Walsh was one of them. Rather than helping fanciers get into step with these newly minted rules, the Kennel Club utilized draconian enforcement policies, imposing fines, revoking wins, and canceling titles. And that’s where everything ran off the rails.
Needless to say, the bulk of these penalties came down on Birmingham’s National Dog Club. From their perspective, the Kennel Club was the new kid on the block. It’s an understatement to say they resented the heavy-handed, dictatorial threats coming out of London.
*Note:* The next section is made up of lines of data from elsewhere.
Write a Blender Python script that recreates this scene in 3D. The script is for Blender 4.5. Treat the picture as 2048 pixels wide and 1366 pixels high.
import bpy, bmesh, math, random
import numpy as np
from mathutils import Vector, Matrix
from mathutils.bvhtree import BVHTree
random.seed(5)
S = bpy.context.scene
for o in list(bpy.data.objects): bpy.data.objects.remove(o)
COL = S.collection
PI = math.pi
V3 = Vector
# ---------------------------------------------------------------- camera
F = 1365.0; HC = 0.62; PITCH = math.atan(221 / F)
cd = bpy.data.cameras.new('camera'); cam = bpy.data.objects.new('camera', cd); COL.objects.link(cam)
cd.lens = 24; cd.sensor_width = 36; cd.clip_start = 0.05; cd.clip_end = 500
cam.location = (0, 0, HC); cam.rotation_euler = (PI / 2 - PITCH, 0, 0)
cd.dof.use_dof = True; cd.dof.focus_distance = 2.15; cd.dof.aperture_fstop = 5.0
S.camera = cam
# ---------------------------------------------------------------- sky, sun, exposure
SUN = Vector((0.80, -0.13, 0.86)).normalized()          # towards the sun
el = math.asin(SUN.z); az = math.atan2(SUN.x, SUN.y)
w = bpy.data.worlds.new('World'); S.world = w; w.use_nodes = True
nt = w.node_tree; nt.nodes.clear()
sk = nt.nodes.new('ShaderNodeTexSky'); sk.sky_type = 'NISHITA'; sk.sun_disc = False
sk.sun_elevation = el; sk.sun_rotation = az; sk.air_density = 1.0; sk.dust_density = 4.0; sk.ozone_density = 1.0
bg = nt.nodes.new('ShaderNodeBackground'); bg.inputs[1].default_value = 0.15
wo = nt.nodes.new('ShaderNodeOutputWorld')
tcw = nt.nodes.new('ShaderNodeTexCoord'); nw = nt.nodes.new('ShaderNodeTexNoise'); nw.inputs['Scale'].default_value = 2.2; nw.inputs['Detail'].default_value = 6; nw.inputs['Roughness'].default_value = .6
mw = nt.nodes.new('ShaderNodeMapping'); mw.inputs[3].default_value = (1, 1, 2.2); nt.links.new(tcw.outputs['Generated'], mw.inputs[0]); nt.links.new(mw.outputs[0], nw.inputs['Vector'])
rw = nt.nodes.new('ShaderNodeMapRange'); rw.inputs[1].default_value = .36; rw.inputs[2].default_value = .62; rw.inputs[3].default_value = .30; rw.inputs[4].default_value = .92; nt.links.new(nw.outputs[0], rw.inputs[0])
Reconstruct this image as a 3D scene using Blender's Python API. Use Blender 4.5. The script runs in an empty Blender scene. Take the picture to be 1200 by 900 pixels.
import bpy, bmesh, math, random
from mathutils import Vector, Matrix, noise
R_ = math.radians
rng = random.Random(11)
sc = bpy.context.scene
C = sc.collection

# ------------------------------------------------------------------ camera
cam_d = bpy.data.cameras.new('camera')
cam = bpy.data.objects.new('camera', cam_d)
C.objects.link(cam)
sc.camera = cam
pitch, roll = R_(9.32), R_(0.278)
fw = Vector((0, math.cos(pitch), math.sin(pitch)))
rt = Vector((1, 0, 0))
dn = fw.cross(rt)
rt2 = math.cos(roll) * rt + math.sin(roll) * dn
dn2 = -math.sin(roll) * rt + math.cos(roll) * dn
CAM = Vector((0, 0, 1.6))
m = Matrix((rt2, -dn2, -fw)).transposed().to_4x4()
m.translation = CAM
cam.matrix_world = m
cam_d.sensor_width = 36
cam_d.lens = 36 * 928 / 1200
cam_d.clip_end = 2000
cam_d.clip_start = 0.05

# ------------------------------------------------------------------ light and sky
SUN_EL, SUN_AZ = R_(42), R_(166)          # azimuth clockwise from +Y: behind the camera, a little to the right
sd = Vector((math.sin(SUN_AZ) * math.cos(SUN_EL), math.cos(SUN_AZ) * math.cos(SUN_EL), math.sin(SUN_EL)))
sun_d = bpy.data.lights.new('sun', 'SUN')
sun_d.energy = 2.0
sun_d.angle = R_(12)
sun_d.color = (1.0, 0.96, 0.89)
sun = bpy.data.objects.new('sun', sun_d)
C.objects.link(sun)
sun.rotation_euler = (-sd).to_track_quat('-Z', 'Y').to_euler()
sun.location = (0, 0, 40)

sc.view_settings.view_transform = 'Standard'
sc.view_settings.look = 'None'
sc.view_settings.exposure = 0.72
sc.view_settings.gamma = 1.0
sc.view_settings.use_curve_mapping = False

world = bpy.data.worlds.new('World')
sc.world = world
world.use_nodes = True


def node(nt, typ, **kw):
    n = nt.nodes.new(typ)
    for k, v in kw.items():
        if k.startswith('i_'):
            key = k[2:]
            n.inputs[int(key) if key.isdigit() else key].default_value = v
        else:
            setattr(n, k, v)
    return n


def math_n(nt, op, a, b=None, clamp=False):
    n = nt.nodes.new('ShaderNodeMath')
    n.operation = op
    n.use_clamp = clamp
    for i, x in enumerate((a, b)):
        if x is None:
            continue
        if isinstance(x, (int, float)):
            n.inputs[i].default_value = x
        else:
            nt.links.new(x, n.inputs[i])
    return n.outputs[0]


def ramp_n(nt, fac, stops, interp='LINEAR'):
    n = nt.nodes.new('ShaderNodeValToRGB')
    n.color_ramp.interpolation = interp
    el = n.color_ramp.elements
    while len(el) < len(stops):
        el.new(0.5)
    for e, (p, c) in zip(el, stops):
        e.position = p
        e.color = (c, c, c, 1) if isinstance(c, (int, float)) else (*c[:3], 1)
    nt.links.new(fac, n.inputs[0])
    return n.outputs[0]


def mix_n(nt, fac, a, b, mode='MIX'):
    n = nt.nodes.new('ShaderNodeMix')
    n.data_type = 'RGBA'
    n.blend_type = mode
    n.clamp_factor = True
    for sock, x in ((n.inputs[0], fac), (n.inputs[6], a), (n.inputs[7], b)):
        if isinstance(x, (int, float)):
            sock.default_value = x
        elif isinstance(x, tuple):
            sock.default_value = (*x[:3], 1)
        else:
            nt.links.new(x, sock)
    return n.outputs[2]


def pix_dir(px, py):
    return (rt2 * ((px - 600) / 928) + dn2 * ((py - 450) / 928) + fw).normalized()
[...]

As Canine World sarcastically noted, “It is the fashion with those who write about dog shows to attribute their growth and respectability chiefly, if not solely, to the controlling influences of the Kennel Club… Some of the best shows were held long before the Kennel Club was ever thought of, had nothing to do with their growth or success.” That included the National Dog Club, which had staged over 30 shows by then.
The deteriorating situation led to in Kennel Club’s ill-advised decision to pull approval for Britain’s largest and oldest show giving organization.
Walsh responded by resigning, providing a much needed wake-up call for Kennel Club members.
Britain’s dog world survived that rough patch. The Kennel Club moderated its attitude, admitting they couldn’t afford to lose critical supporters. Soon after, Walsh was their go-to person when they embarked on their next momentous project to document 14 years of activity for the first studbook.
The dog world still had a long way to go when Walsh died in 1888, but much of its subsequent progress was easier thanks to his groundwork.